When she was 16, she took a two-week weaving course, then put together a floor loom and continued independent study. She also studied subjects from printmaking to professional framing. Years later, armed with a bachelor of fine arts from Boston University, Champagne began to combine dyeing with weaving, and almost immediately began doing high-end craft shows in Boston and San Francisco and showing her work in galleries in New York City and Carmel, Calif.

When she sustained a wrist injury, Champagne began to explore acupuncture, dietary changes and other holistic approaches to health. Also around that time, she became pregnant, and she and her husband moved to a house in the woods in New Hampshire. Maybe because there was no television, she jokes, she began to study mind, body and spirit balance, and transformational breathing (of which she has become a facilitator and trainer). Even as she continued making silks, she attended shows such as the New Life Expo and the Whole Life Expo.

"I was ravenous for all that healing stuff," she says.

After an amicable divorce, she moved into a 200-year-old house in New Hampshire from which she continued to work. A severe attack of pneumonia convinced her to move south, and she chose Sarasota for its warmth, artistic opportunities and large healing community. Here, she works out of a studio in her garage, where she has set up wooden frames across which she stretches her silks. She mixes her dyes from scratch here, and over 10 years, has become an expert on gradations. Dyeing the silks is a painstaking process, because she paints the different shades on while wet, and works horizontally and vertically at once. "It is a dance to paint them," she says.

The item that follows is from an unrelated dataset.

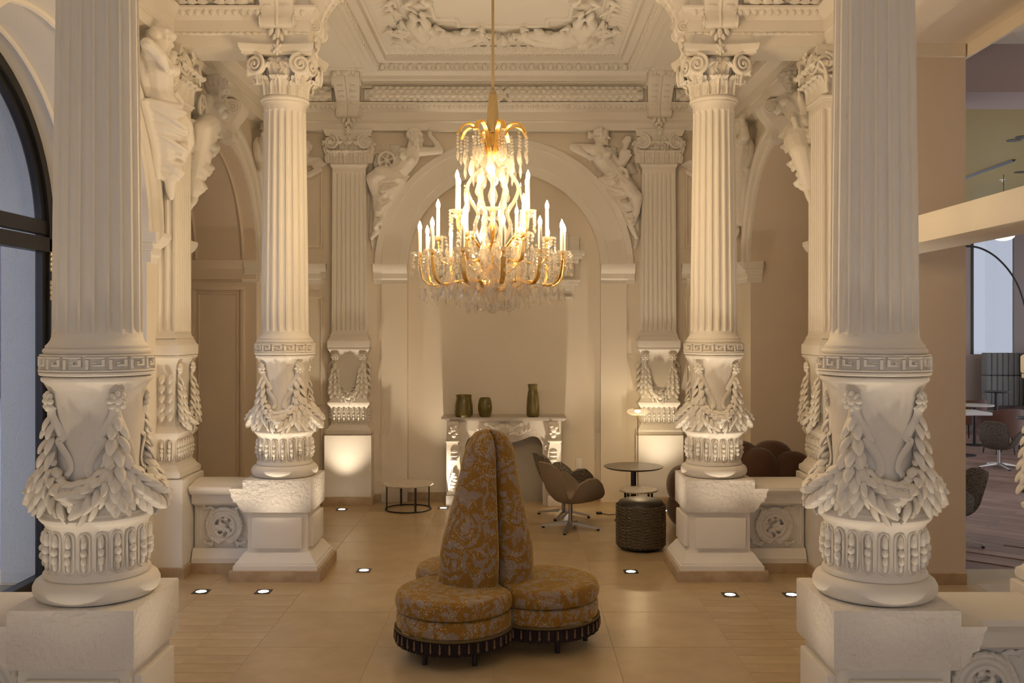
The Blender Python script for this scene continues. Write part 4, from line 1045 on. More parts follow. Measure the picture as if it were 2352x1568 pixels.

Her silks are not the only beautiful things in the house. Outside are pots of roses that Champagne is teaching herself to grow in a climate that differs radically from New England's. She keeps fresh flowers on her dining table, mixes antiques with ordinary chain-store pieces, and sets out handmade floral plates and hand-embroidered napkins for a midmorning snack. It's all part of her philosophy about how beauty should be integrated into everyday life-her children are allowed to wear her scarves even when on a hike-to impart peace and joy to the beholder.

"This is all the path of beauty," she says. "And everyone responds to beauty. Beauty is not frivolous; it is essential."